Non è certo una gran scoperta dire che una Dop è legata a un territorio ben definito. E, continuando, sempre sulla stessa lunghezza d’onda quasi banale è il concetto che la zootecnica da latte italiana è una zootecnia da latte che dipende in maniera strategica dalle Dop, dalla loro tenuta, dalla loro capacità di generare un valore superiore a quello della semplice equazione casearia tra latte e formaggio.
Solo continuando a generare questo valore superiore si potrà resistere e crescere in un sistema Paese come il nostro con poca terra, tanti investimenti e costi di produzione alti.
Anzi, ormai la situazione (e la prospettiva) è quella di costi ancora più alti. Tante incertezze si vanno affastellando anche sulla effettiva disponibilità nelle quantità necessarie di materie prime indispensabili per l’alimentazione. Sappiamo bene che, se la cosa non è così tragica per i foraggi, la dipendenza dalle importazioni è assai critica per cereali e oleaginose.
Quindi?
Quindi diventa imprescindibile accrescere la produzione nazionale di tutto ciò che serve.
Ma qui viene il bello.
Perché non allargare anche alle produzioni cerealicole e proteiche lo stretto legame con l’area di origine della Dop? Cioè: allargare agli agricoltori il patto di valore che le Dop riescono a generare per il latte e i formaggi. Così, in questo scenario ideale, chi fa mais, frumento, orzo, soia, girasole e così via nell’area del Parmigiano Reggiano, per fare un esempio, lo fa confluire solo per l’alimentazione delle vacche del territorio. per semplificare: non mais, ma mais da Parmigiano Reggiano; non soia, ma soia da Parmigiano Reggiano, e così via.

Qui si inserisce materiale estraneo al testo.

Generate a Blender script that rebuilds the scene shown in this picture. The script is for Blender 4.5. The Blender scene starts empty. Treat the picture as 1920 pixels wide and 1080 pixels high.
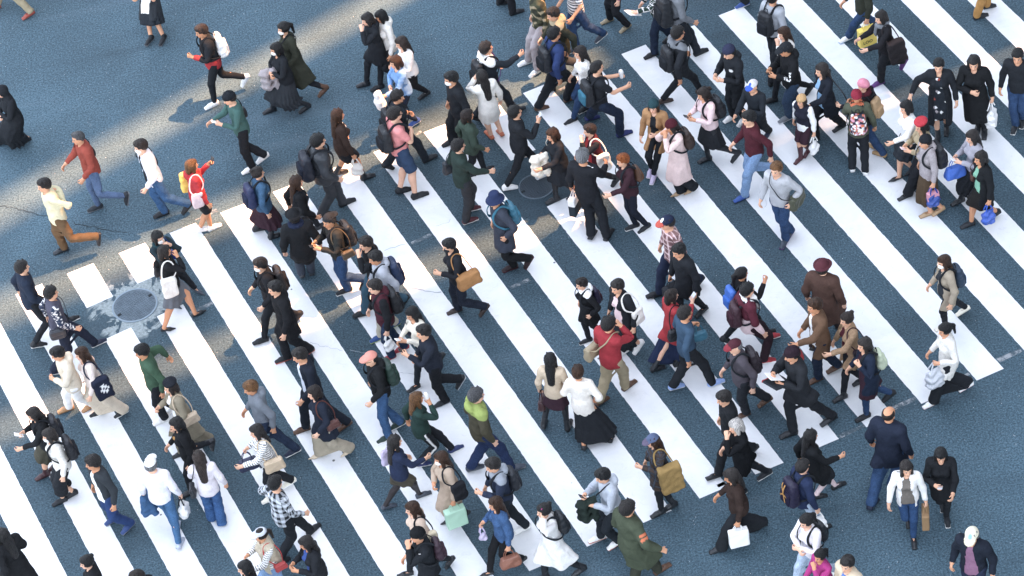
import bpy, math, random
import numpy as np
C = bpy.context.scene.collection
scn = bpy.context.scene
# ------------------------------------------------------------------ camera
FPX, CAMH, CAMY = 5467.44, 33.0, -32.4
CR = np.array([[0.98348147, -0.12906462, -0.12691144], [0.18100881, 0.70125128, 0.68955235], [0.0, 0.70113405, -0.71302948]])
CP = np.array([0.0, CAMY, CAMH])
cam = bpy.data.cameras.new('camera')
camo = bpy.data.objects.new('camera', cam)
C.objects.link(camo)
cam.sensor_fit = 'HORIZONTAL'; cam.sensor_width = 36.0; cam.lens = 36.0 * FPX / 1920
cam.clip_start = 1.0; cam.clip_end = 2000
from mathutils import Matrix
camo.matrix_world = Matrix([[CR[0][i], CR[1][i], -CR[2][i], CP[i]] for i in range(3)] + [[0, 0, 0, 1]])
scn.camera = camo
# ------------------------------------------------------------------ world, sun, exposure
SUN_AZ, SUN_EL = math.radians(17.0), math.radians(63.0)      # direction towards the sun on the ground plane, elevation
wd = bpy.data.worlds.new('World'); scn.world = wd; wd.use_nodes = True
nt = wd.node_tree; bg = nt.nodes['Background']
sky = nt.nodes.new('ShaderNodeTexSky'); sky.sky_type = 'NISHITA'; sky.sun_disc = False
sky.sun_elevation = SUN_EL; sky.sun_rotation = math.pi / 2 - SUN_AZ
sky.altitude = 40; sky.air_density = 1.0; sky.dust_density = 1.2; sky.ozone_density = 1.0
hsv = nt.nodes.new('ShaderNodeHueSaturation'); hsv.inputs['Saturation'].default_value = .45
nt.links.new(sky.outputs[0], hsv.inputs['Color']); nt.links.new(hsv.outputs[0], bg.inputs[0]); bg.inputs[1].default_value = 0.15
SV = np.array([math.cos(SUN_EL) * math.cos(SUN_AZ), math.cos(SUN_EL) * math.sin(SUN_AZ), math.sin(SUN_EL)])
sl = bpy.data.lights.new('sun', 'SUN'); sl.energy = 3.4; sl.angle = math.radians(0.53); sl.color = (1.0, 0.50, 0.24)
so = bpy.data.objects.new('sun', sl); C.objects.link(so)
from mathutils import Vector
so.rotation_euler = Vector(SV).to_track_quat('Z', 'Y').to_euler(); so.location = (60, 20, 60)
scn.view_settings.view_transform = 'Standard'; scn.view_settings.look = 'None'
scn.view_settings.exposure = 2.62; scn.view_settings.gamma = 1.0

def px(x, y, z=0.0):
    """photo pixel -> point on the horizontal plane at height z"""
    d = np.array([(x - 960) / FPX, -(y - 540) / FPX, 1.0]) @ CR
    t = (z - CAMH) / d[2]
    return CP + d * t

def tag(o, label=None, cat=None, group=None, kind=None):
    if label: o['label'] = label
    if cat: o['category'] = cat
    if group: o['group'] = group
    if kind: o['kind'] = kind
    return o

def lin(h):
    h = h.lstrip('#')
    v = np.array([int(h[i:i + 2], 16) / 255 for i in (0, 2, 4)])
    return np.where(v <= .04045, v / 12.92, ((v + .055) / 1.055) ** 2.4)

# ------------------------------------------------------------------ materials
def newmat(name, rough=.8, spec=.3):
    m = bpy.data.materials.new(name); m.use_nodes = True
    b = m.node_tree.nodes['Principled BSDF']
    b.inputs['Roughness'].default_value = rough
    b.inputs['Specular IOR Level'].default_value = spec
    return m, m.node_tree, b

def N(t, typ, **kw):
    n = t.nodes.new(typ)
    for k, v in kw.items():
        if k in ('blend_type', 'data_type', 'operation', 'feature', 'noise_dimensions', 'interpolation_type', 'attribute_name', 'attribute_type', 'distance'): setattr(n, k, v)
        else: n.inputs[k.replace('_', ' ')].default_value = v
    return n

def math_(t, op, a, b=None, c=None, clamp=False):
    n = t.nodes.new('ShaderNodeMath'); n.operation = op; n.use_clamp = clamp
    for i, v in enumerate((a, b, c)):
        if v is None: continue
        if isinstance(v, (int, float)): n.inputs[i].default_value = v
        else: t.links.new(v, n.inputs[i])
    return n.outputs[0]

def mapr(t, v, a, b, c=0.0, d=1.0, smooth=False):
    n = t.nodes.new('ShaderNodeMapRange')
    if smooth: n.interpolation_type = 'SMOOTHSTEP'
    t.links.new(v, n.inputs[0])
    for i, q in enumerate((a, b, c, d)): n.inputs[1 + i].default_value = q
    return n.outputs[0]

def mixc(t, fac, a, b, mode='MIX'):
    n = t.nodes.new('ShaderNodeMix'); n.data_type = 'RGBA'; n.blend_type = mode
    for i, v in ((0, fac), (6, a), (7, b)):
        if isinstance(v, (int, float)): n.inputs[i].default_value = v
        elif isinstance(v, (tuple, list)): n.inputs[i].default_value = tuple(v) + ((1,) if len(v) == 3 else ())
        else: t.links.new(v, n.inputs[i])
    return n.outputs[2]

def noise(t, co, scale, detail=3, rough=.55, dist=0):
    n = t.nodes.new('ShaderNodeTexNoise'); n.inputs['Scale'].default_value = scale
    n.inputs['Detail'].default_value = detail; n.inputs['Roughness'].default_value = rough; n.inputs['Distortion'].default_value = dist
    t.links.new(co, n.inputs['Vector']); return n.outputs['Fac']

def vcol_mat(name, rough, spec, bump=0.0, bscale=14.0, weave=.12, sss=0.0, sheen=0.0, wscale=160, strand=False):
    m, t, b = newmat(name, rough, spec)
    a = N(t, 'ShaderNodeAttribute', attribute_name='col')
    tc = t.nodes.new('ShaderNodeTexCoord').outputs['Object']
    if strand:                                               # long thin streaks down the hair
        mp = t.nodes.new('ShaderNodeMapping'); mp.inputs['Scale'].default_value = (1, 1, .12); t.links.new(tc, mp.inputs[0]); tc = mp.outputs[0]
    nz = noise(t, tc, wscale, 2)
    n2 = noise(t, tc, 9, 3)
    v = math_(t, 'ADD', mapr(t, nz, .3, .7, 1 - weave, 1 + weave), mapr(t, n2, .3, .7, -weave * .8, weave * .8))
    col = t.nodes.new('ShaderNodeVectorMath'); col.operation = 'SCALE'
    t.links.new(a.outputs['Color'], col.inputs[0]); t.links.new(v, col.inputs['Scale'])
    t.links.new(col.outputs[0], b.inputs['Base Color'])
    if bump:
        n3 = noise(t, tc, bscale, 2, .5, 1.2)
        bm = t.nodes.new('ShaderNodeBump'); bm.inputs['Strength'].default_value = bump; bm.inputs['Distance'].default_value = .03
        t.links.new(n3, bm.inputs['Height']); t.links.new(bm.outputs[0], b.inputs['Normal'])
    if sss: b.inputs['Subsurface Weight'].default_value = sss; b.inputs['Subsurface Radius'].default_value = (.01, .004, .002); b.inputs['Subsurface Scale'].default_value = .5
    if sheen: b.inputs['Sheen Weight'].default_value = sheen
    return m
M = {}
M['skin'] = vcol_mat('skin', .55, .35, .05, 60, .05)
M['cloth'] = vcol_mat('woven_cloth', .9, .15, .55, 11, .10)
M['knit'] = vcol_mat('knit_cloth', .97, .08, .7, 30, .16, wscale=90)
M['fleece'] = vcol_mat('fleece_cloth', 1.0, .05, .6, 46, .14, wscale=60)
M['puff'] = vcol_mat('quilted_nylon', .5, .35, .5, 12, .06)
M['denim'] = vcol_mat('denim_cloth', .9, .12, .6, 13, .22, wscale=70)
M['leather'] = vcol_mat('leather', .45, .45, .25, 16, .07)
M['hair'] = vcol_mat('hair', .46, .38, 1.0, 95, .5, wscale=110, strand=True)
M['rubber'] = vcol_mat('shoe_upper', .6, .35, .15, 40, .05)
M['paper'] = vcol_mat('paper', .75, .25, .12, 9, .03)
M['plastic'] = vcol_mat('thin_plastic', .35, .5, .5, 20, .05)
M['hard'] = vcol_mat('glossy_plastic', .25, .5, 0, 1, .02)
# ------------------------------------------------------------------ the setting: road, markings, manholes, the unseen blocks added to shade it
TH = 1.90759818
DV = np.array([math.cos(TH), math.sin(TH)]); NV = np.array([DV[1], -DV[0]])
OFF = np.array([0.0, CAMY])
def na(n, a, z=0.0):
    q = NV * n + DV * a + OFF
    return (q[0], q[1], z)
def mesh_obj(name, verts, faces, mat, parent=None, smooth=False):
    me = bpy.data.meshes.new(name); me.from_pydata([tuple(v) for v in verts], [], [tuple(f) for f in faces]); me.update()
    o = bpy.data.objects.new(name, me); C.objects.link(o); o.data.materials.append(mat)
    if smooth: me.polygons.foreach_set('use_smooth', [True] * len(me.polygons))
    if parent is not None: o.parent = parent
    return o

MH1 = px(253, 573)[:2]; MH2 = px(1006, 350)[:2]
def asphalt():
    m, t, b = newmat('asphalt', .85, .35)
    co = t.nodes.new('ShaderNodeTexCoord').outputs['Object']
    fine = noise(t, co, 33, 4, .85); mid = noise(t, co, 22, 3, .6); big = noise(t, co, .55, 4, .6, .6); huge = noise(t, co, .14, 2)
    vo = t.nodes.new('ShaderNodeTexVoronoi'); vo.inputs['Scale'].default_value = 62; t.links.new(co, vo.inputs['Vector'])
    base = mixc(t, mapr(t, fine, .38, .62), (.020, .042, .058), (.099, .163, .204))
    stone = math_(t, 'LESS_THAN', vo.outputs['Distance'], .30)
    sel = t.nodes.new('ShaderNodeSeparateColor'); t.links.new(vo.outputs['Color'], sel.inputs[0])
    bright = math_(t, 'MULTIPLY', stone, math_(t, 'GREATER_THAN', sel.outputs[0], .90))
    base = mixc(t, math_(t, 'MULTIPLY', bright, .6), base, (.20, .23, .25))
    spark = math_(t, 'MULTIPLY', stone, math_(t, 'GREATER_THAN', sel.outputs[1], .9975))
    base = mixc(t, spark, base, (.75, .75, .72))
    var = math_(t, 'ADD', mapr(t, big, .3, .7, .80, 1.16), mapr(t, mid, .3, .7, -.10, .10))
    var = math_(t, 'MULTIPLY', var, mapr(t, huge, .35, .65, .92, 1.1))
    sc = t.nodes.new('ShaderNodeVectorMath'); sc.operation = 'SCALE'
    t.links.new(base, sc.inputs[0]); t.links.new(var, sc.inputs['Scale']); col = sc.outputs[0]
    # the crossing itself is polished darker by feet and tyres
    dt = t.nodes.new('ShaderNodeVectorMath'); dt.operation = 'DOT_PRODUCT'; t.links.new(co, dt.inputs[0]); dt.inputs[1].default_value = (DV[0], DV[1], 0)
    al = math_(t, 'ADD', math_(t, 'SUBTRACT', dt.outputs['Value'], float(OFF @ DV)), mapr(t, big, .3, .7, -.5, .5))
    inside = math_(t, 'MULTIPLY', mapr(t, al, 24.2, 25.8, smooth=True), mapr(t, al, 36.6, 34.6, smooth=True))
    s2 = t.nodes.new('ShaderNodeVectorMath'); s2.operation = 'SCALE'; t.links.new(col, s2.inputs[0]); t.links.new(mapr(t, inside, 0, 1, 1.0, .77), s2.inputs['Scale']); col = s2.outputs[0]
    # cement smeared round the left manhole, dark fresh patch round the other one
    def dist(c):
        s = t.nodes.new('ShaderNodeVectorMath'); s.operation = 'DISTANCE'; t.links.new(co, s.inputs[0]); s.inputs[1].default_value = (c[0], c[1], 0)
        return s.outputs['Value']
    d1 = dist(MH1); pn = noise(t, co, 2.4, 4, .6, .8)
    ring = math_(t, 'MULTIPLY', mapr(t, d1, .80, .70), mapr(t, d1, .2, .3))
    cem = math_(t, 'MULTIPLY', ring, mapr(t, math_(t, 'ADD', pn, mapr(t, d1, .4, .75, .10, .015)), .515, .545))
    col = mixc(t, mapr(t, d1, .90, .82, 0, .35), col, (.05, .075, .095))
    col = mixc(t, math_(t, 'MULTIPLY', cem, .92), col, mixc(t, mapr(t, mid, .35, .65), (.20, .235, .245), (.36, .41, .41)))
    d2 = dist(MH2)
    col = mixc(t, mapr(t, d2, .78, .72, 0, .55), col, (.022, .036, .048))
    # long faint tyre-polished and worn streaks
    mp = t.nodes.new('ShaderNodeMapping'); mp.inputs['Rotation'].default_value = (0, 0, -math.radians(16)); mp.inputs['Scale'].default_value = (.16, 1.5, 1)
    t.links.new(co, mp.inputs[0]); st = noise(t, mp.outputs[0], 1.0, 4, .6)
    col = mixc(t, mapr(t, st, .56, .72, 0, .34), col, (.022, .036, .048))
    col = mixc(t, mapr(t, st, .42, .30, 0, .22), col, (.11, .15, .185))
    t.links.new(col, b.inputs['Base Color'])
    bm = t.nodes.new('ShaderNodeBump'); bm.inputs['Strength'].default_value = .55; bm.inputs['Distance'].default_value = .012
    t.links.new(fine, bm.inputs['Height']); t.links.new(bm.outputs[0], b.inputs['Normal'])
    return m
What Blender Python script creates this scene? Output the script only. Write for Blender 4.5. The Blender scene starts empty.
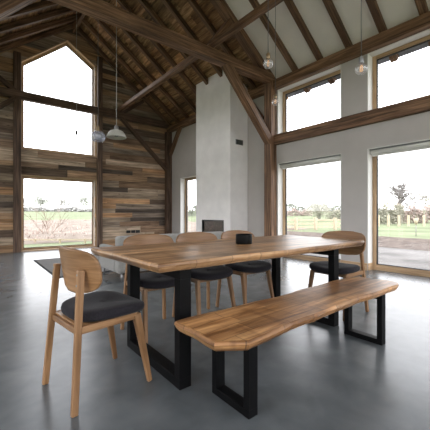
import bpy, bmesh, math, random
from mathutils import Vector, Matrix
R = random.Random(7)
sc = bpy.context.scene
COL = sc.collection
sc.view_settings.view_transform = 'Standard'
sc.view_settings.look = 'None'
sc.view_settings.gamma = 1.0
sc.view_settings.use_curve_mapping = False
sc.view_settings.exposure = 0.08
sc.cycles.use_denoising = True
sc.cycles.denoising_prefilter = 'ACCURATE'
sc.cycles.max_bounces = 10
sc.cycles.diffuse_bounces = 7
sc.cycles.transparent_max_bounces = 24
sc.cycles.caustics_reflective = False
sc.cycles.caustics_refractive = False
sc.cycles.sample_clamp_indirect = 5

# ------------------------------------------------------------------ materials
def new_mat(name):
    m = bpy.data.materials.new(name); m.use_nodes = True
    nt = m.node_tree
    return m, nt, nt.nodes['Principled BSDF']

def nd(nt, t, **k):
    n = nt.nodes.new(t)
    for a, v in k.items(): setattr(n, a, v)
    return n

def ramp(nt, stops):
    r = nd(nt, 'ShaderNodeValToRGB')
    e = r.color_ramp.elements
    while len(e) < len(stops): e.new(0.5)
    for i, (p, c) in enumerate(stops):
        e[i].position = p; e[i].color = (*c, 1)
    return r

def mixc(nt, mode, fac, a, b):
    n = nd(nt, 'ShaderNodeMix', data_type='RGBA', blend_type=mode)
    L = nt.links
    for sock, v in ((n.inputs[0], fac), (n.inputs[6], a), (n.inputs[7], b)):
        if hasattr(v, 'links') or hasattr(v, 'is_linked'): L.new(v, sock)
        elif isinstance(v, (int, float)): sock.default_value = v
        else: sock.default_value = (*v, 1)
    return n.outputs[2]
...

Di fatto, uscendo dal limbo delle commodity, così come il latte da Parmigiano Reggiano non è latte commodity.
Magari – meglio ancora – scegliendo e certificando protocolli agronomici avanzati, ad alta sostenibilità.
Un progetto così implementato sarebbe una classica situazione win-win: più cereali e oleaginose proteiche per le stalle, in una prospettiva di difficoltà di approvvigionamento, perché chi produce si impegna a tenere sul posto la sua produzione “Dop”; un legame ancora più forte del formaggio Dop con il suo territorio e possibilità di trattenere sul territorio medesimo una porzione maggiore del valore.
È un ragionamento che il presidente del Consorzio del Parmigiano Reggiano sta proponendo da un po’ di tempo e direi proprio che va nella direzione giusta per partire da un problema (quello della crisi ucraina e del conseguente effetto su prezzi e disponibilità di alimenti dal mercato) e arrivare a definire un progetto valido e di prospettiva per i prossimi anni.